--- START OF Records provided ---

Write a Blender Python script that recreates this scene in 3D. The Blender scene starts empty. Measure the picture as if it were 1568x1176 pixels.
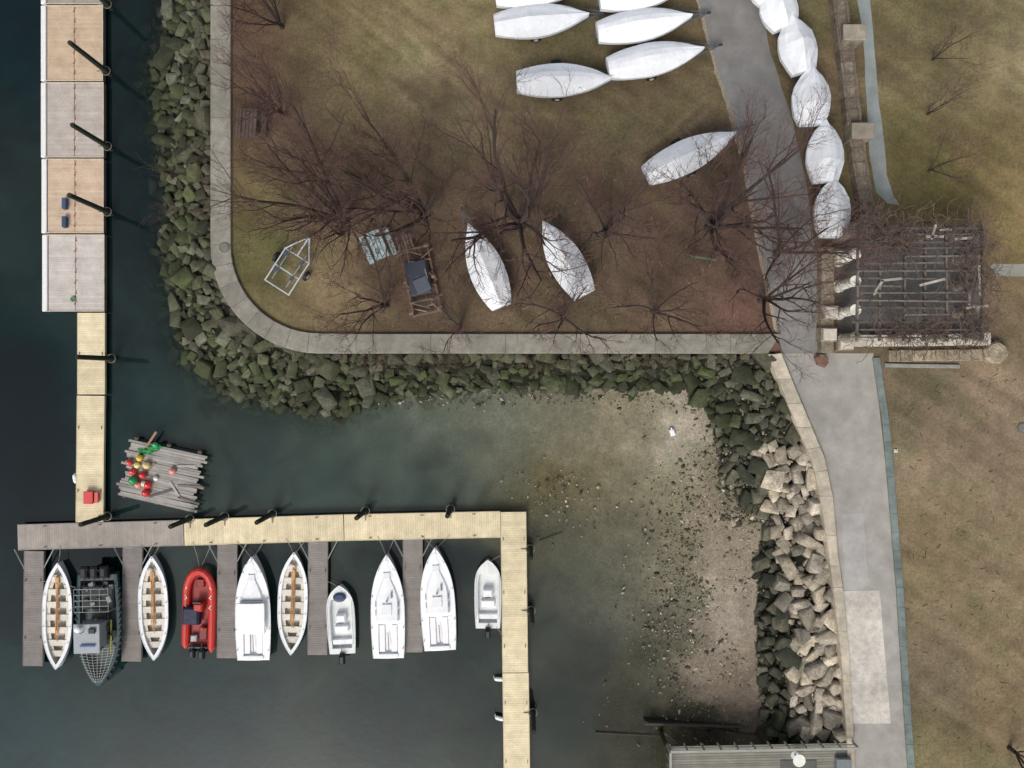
import bpy, bmesh, math, random
import numpy as np
from mathutils import Vector, Matrix
random.seed(7); rng=np.random.default_rng(7)
S=0.04; H=48.0; WL=-2.0
def W(px,py,z=0.0):
    s=S*(H-z)/H
    return ((px-784)*s,(588-py)*s,z)
def lin1(v):
    v=v/255.0
    return v/12.92 if v<=0.04045 else ((v+0.055)/1.055)**2.4
def C(r,g,b,k=1.0): return (lin1(r)*k,lin1(g)*k,lin1(b)*k)
def jit(c,a=0.12):
    k=1+random.uniform(-a,a); return tuple(min(1,x*k) for x in c)

# ---------------- materials ----------------
def vmat(name,rough=0.8,metal=0.0,scales=((3,0.25),(25,0.25)),bump=0.0,bscale=20,spec=0.5):
    m=bpy.data.materials.new(name); m.use_nodes=True; nt=m.node_tree; N=nt.nodes; L=nt.links
    b=N['Principled BSDF']; b.inputs['Roughness'].default_value=rough; b.inputs['Metallic'].default_value=metal
    b.inputs['Specular IOR Level'].default_value=spec
    at=N.new('ShaderNodeAttribute'); at.attribute_name='Col'
    tc=N.new('ShaderNodeTexCoord'); cur=at.outputs['Color']
    vec=tc.outputs['Object']
    for sc,am in scales:
        n=N.new('ShaderNodeTexNoise'); n.inputs['Scale'].default_value=sc; n.inputs['Detail'].default_value=2.5; n.inputs['Roughness'].default_value=0.65
        L.new(vec,n.inputs['Vector'])
        mr=N.new('ShaderNodeMapRange'); mr.inputs['From Min'].default_value=0.3; mr.inputs['From Max'].default_value=0.7
        mr.inputs['To Min'].default_value=1-am; mr.inputs['To Max'].default_value=1+am
        L.new(n.outputs['Fac'],mr.inputs['Value'])
        vm=N.new('ShaderNodeVectorMath'); vm.operation='SCALE'
        L.new(cur,vm.inputs[0]); L.new(mr.outputs['Result'],vm.inputs['Scale']); cur=vm.outputs['Vector']
    L.new(cur,b.inputs['Base Color'])
    if bump>0:
        n=N.new('ShaderNodeTexNoise'); n.inputs['Scale'].default_value=bscale; n.inputs['Detail'].default_value=2
        L.new(vec,n.inputs['Vector'])
        bp=N.new('ShaderNodeBump'); bp.inputs['Strength'].default_value=bump; bp.inputs['Distance'].default_value=0.05
        L.new(n.outputs['Fac'],bp.inputs['Height']); L.new(bp.outputs['Normal'],b.inputs['Normal'])
    return m
M_wood=vmat('weathered_wood',0.85,scales=((1.2,0.14),(14,0.16)))
M_rock=vmat('rock',0.9,scales=((2.2,0.35),(11,0.35)),bump=0.6,bscale=9)
M_conc=vmat('concrete',0.9,scales=((0.5,0.2),(2.5,0.18),(22,0.14)))
M_asph=vmat('asphalt',0.92,scales=((0.25,0.12),(1.1,0.14),(30,0.12)))
M_gel=vmat('white_gelcoat',0.35,scales=((1.5,0.05),(8,0.05)))
M_wrap=vmat('boat_cover_fabric',0.6,scales=((1.2,0.06),(7,0.05)),bump=0.8,bscale=2.2)
M_metal=vmat('galvanised_metal',0.5,0.3,scales=((3,0.1),))
M_dark=vmat('rubber_and_paint',0.6,scales=((6,0.15),))
M_bark=vmat('bark',0.95,scales=((3,0.2),))
M_paint=vmat('paint',0.45,scales=((5,0.08),))
M_ground=vmat('ground_grass_and_mud',0.97,spec=0.1,scales=((0.9,0.12),(5,0.2),(18,0.34),(45,0.34)),bump=0.4,bscale=14)

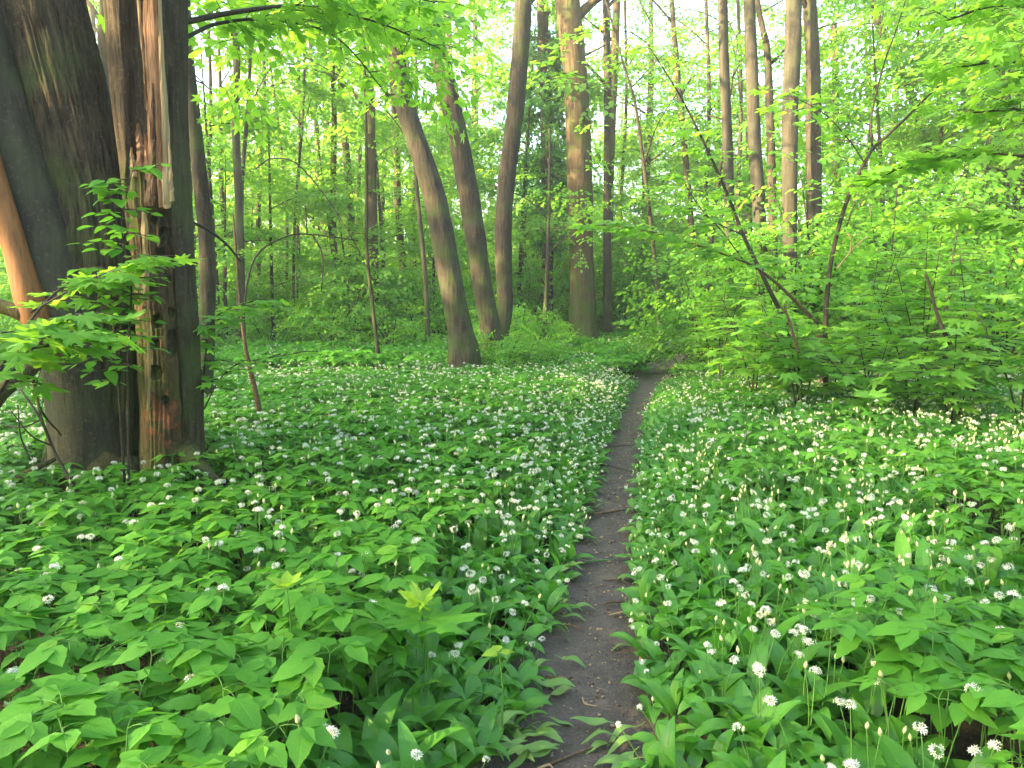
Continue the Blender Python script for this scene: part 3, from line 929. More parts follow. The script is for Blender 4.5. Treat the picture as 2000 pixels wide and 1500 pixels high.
def tree(px, D, label, H=16.0, mat='grey_bark', group=None, cz=None, ncrown=160, cr=(2.4, 2.4, 3.0), limbs=5, srcs=None, th=-.15, name='tree', flare=1.35, seed=0,
         nseg=28, extend=True, amp=.045, ivy=None, depth_lean=0.0, broken=False, cat='tree', cth=None, ridge=.03):
    """px: (x, y, width) in photo pixels from top to bottom at depth D"""
    rs = random.Random(seed + int(D * 100))
    px = sorted(px, key=lambda t: t[1])
    bot = px[-1]
    g = gy(D)
    if bot[1] < g - 8: px.append((bot[0] + (bot[0] - px[-2][0]) * .3 * (g - bot[1]) / max(20, bot[1] - px[-2][1]), g, bot[2] * flare))
    W = [(atd(x, y, D), .86 * w * D / FPX / 2) for x, y, w in px]
    W = W[::-1]
    if extend:
        p, r = W[-1]; q, _ = W[-2]
        dv = (p - q); dv = dv / np.linalg.norm(dv)
        z = p[2]
        while z < H:
            dv = dv * .92 + np.array([rs.uniform(-.05, .05), rs.uniform(-.05, .05), .12]); dv /= np.linalg.norm(dv)
            st = min(2.5, max(.6, (H - z)))
            p = p + dv * st; z = p[2]; r = max(.02, r * (.80 if H - z > 3 else .6))
            W.append((p, r))
    base = W[0][0].copy(); base[2] = float(ground_z(base[0], base[1])) - .03
    root = empty(name, base)
    Pts = np.array([w[0] for w in W]) - base
    Pts[0, 2] = -.08
    rad = np.array([w[1] for w in W])
    nring = int(min(170, 30 + (Pts[-1, 2]) * (9 if D < 16 else 5)))
    add_tube('trunk', Pts, rad, M[mat], root, nseg, nring, bark_fn(seed, amp, 6 / max(.25, rad[0] * 2), ridge))
    top = Pts[-1]
    tag(root, label, cat, group)
    if broken: return root
    zs = Pts[:, 2]
    cz = cz if cz is not None else max(5.0, .45 * H)
    for k in range(limbs):
        z0 = cz * .85 + (H - cz * .85) * (k + .2) / (limbs + .5)
        p0 = np.array([np.interp(z0, zs, Pts[:, i]) for i in range(3)]); r0 = float(np.interp(z0, zs, rad))
        a = rs.uniform(0, 6.28); ln = rs.uniform(.7, 1.15) * cr[0]
        d = np.array([math.cos(a), math.sin(a), 0])
        add_tube('branch', [p0, p0 + d * ln * .4 + [0, 0, ln * .35], p0 + d * ln + [0, 0, ln * .55]], [r0 * .45, r0 * .3, .012], M[mat], root, 6, 8)
    c = np.array([np.interp((cz + H) / 2, zs, Pts[:, i]) for i in range(3)])
    rr = (cr[0], cr[1], max(cr[2], (H - cz) / 2 + .5))
    P = cloud(int(ncrown * .42), c, rr, th, .55, seed + 3)
    crown('crown', root, P, c, srcs or SP_LIME)
    if ivy:
        y0, y1, n_, w = ivy
        PI_ = []
        for _ in range(n_):
            yy = rs.uniform(y0, y1)
            z = atd(0, yy, D)[2] - base[2]
            q = np.array([np.interp(z, zs, Pts[:, i]) for i in range(3)])
            u = abs(rs.gauss(0, 1)) * w * (.35 + math.sin(math.pi * (yy - y0) / (y1 - y0)))
            a = rs.uniform(0, 6.28)
            PI_.append(q + np.array([math.cos(a) * (u + .08), math.sin(a) * (u + .08), 0]))
        PI_ = np.array(PI_)
        scatter('ivy', PI_, leaf_rot(PI_, c, .5, .7), rng.uniform(.9, 1.7, len(PI_)), SP_IVY, root)
    return root

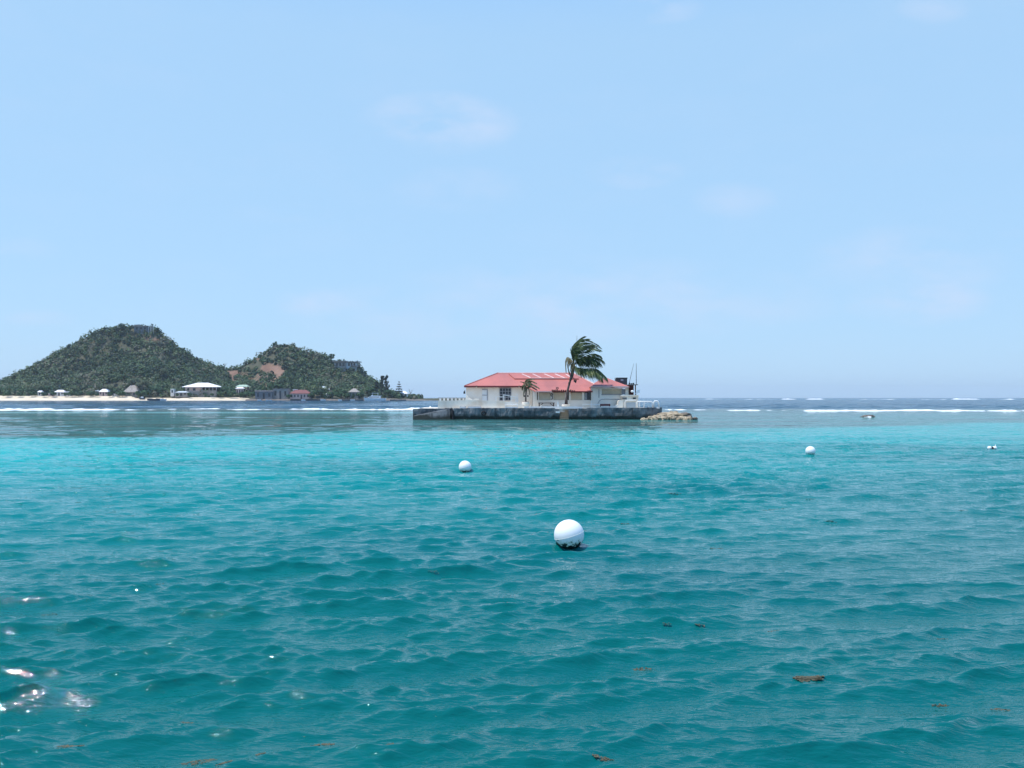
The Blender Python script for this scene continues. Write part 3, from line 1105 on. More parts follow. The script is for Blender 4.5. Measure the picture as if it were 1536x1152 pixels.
def bare_tree(px, py, Y, h, seed, label, sprd=.5):
    random.seed(seed)
    b = at(px, py, Y)
    root = empty('dead_tree', b, label, 'tree')
    tr = MB().tube([b + Vector((0, 0, -.4)), b + Vector((.1, 0, h * .45))], [.22, .16], 6)
    lb = MB()
    for k in range(5):
        a = random.uniform(-1, 1)
        z0 = h * random.uniform(.25, .45)
        lb.tube([b + Vector((.1, 0, z0)), b + Vector((a * h * sprd * .5, random.uniform(-.5, .5), h * .68)), b + Vector((a * h * sprd, random.uniform(-1, 1), h * random.uniform(.8, 1)))], [.12, .08, .03], 5)
    tr.build('trunk', M['bark'], root)
    lb.build('branches', M['bark'], root)


bare_tree(616, 596, 738, 8, 3, 'bare dead tree at the far right end of the far shore', .32)
bare_tree(336, 556, 835, 8, 5, 'leafless tree on the skyline left of the saddle', .5)


def sky_tree(px, py, Y, h, w, seed, label, name='skyline_tree'):
    z = hill_z(X_(px, Y), Y)
    o = tree_local(name, label, 'tree', 'small trees on the skyline of the far hills', h, w, 7, .5, M['tree_leaf'], 40, seed)
    o.location = (X_(px, Y), Y, z + 0.6)
    return o


for i, (px, h, w, lab) in enumerate(((182, 7, 5.5, 'bushy tree on the very top of the left hill'), (237, 6.5, 3.6, 'small upright tree right of the hilltop ruin'),
                                     (412, 6, 4.5, 'bush marking the top left corner of the second hill'),
                                     (497, 9, 8, 'spreading tree beside the modern hillside house'), (548, 6.5, 3, 'little tree on the ridge right of the modern house'),
                                     (103, 5, 5, 'round bush on the left shoulder of the left hill'), (258, 5.5, 4, 'bush on the right shoulder of the left hill below the ruin'),
                                     (276, 6, 3, 'narrow bush on the falling ridge of the left hill'))):
    sky_tree(px, 0, 849, h, w, 30 + i, lab)


# --- far buildings
def hip_pts(x0, x1, y0, y1, ze, zr, hipl, hipr, th=0.08):
    ym = (y0 + y1) / 2
    V = [(x0, y0, ze), (x1, y0, ze), (x1, y1, ze), (x0, y1, ze), (x0 + hipl, ym, zr), (x1 - hipr, ym, zr)]
    V += [(x0, y0, ze - th), (x1, y0, ze - th), (x1, y1, ze - th), (x0, y1, ze - th)]
    Fs = [(0, 1, 5, 4), (1, 2, 5), (2, 3, 4, 5), (3, 0, 4), (9, 8, 7, 6), (0, 6, 7, 1), (1, 7, 8, 2), (2, 8, 9, 3), (3, 9, 6, 0)]
    return V, Fs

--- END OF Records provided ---

- Given problem -
Pictures stay out. Print the data exactly, from its first line through the line containing "k=1+random.uniform(-a,a); return tuple(min(1,x*k)".

- Result for this task -
Write a Blender Python script that recreates this scene in 3D. The Blender scene starts empty. Measure the picture as if it were 1568x1176 pixels.
import bpy, bmesh, math, random
import numpy as np
from mathutils import Vector, Matrix
random.seed(7); rng=np.random.default_rng(7)
S=0.04; H=48.0; WL=-2.0
def W(px,py,z=0.0):
    s=S*(H-z)/H
    return ((px-784)*s,(588-py)*s,z)
def lin1(v):
    v=v/255.0
    return v/12.92 if v<=0.04045 else ((v+0.055)/1.055)**2.4
def C(r,g,b,k=1.0): return (lin1(r)*k,lin1(g)*k,lin1(b)*k)
def jit(c,a=0.12):
    k=1+random.uniform(-a,a); return tuple(min(1,x*k) for x in c)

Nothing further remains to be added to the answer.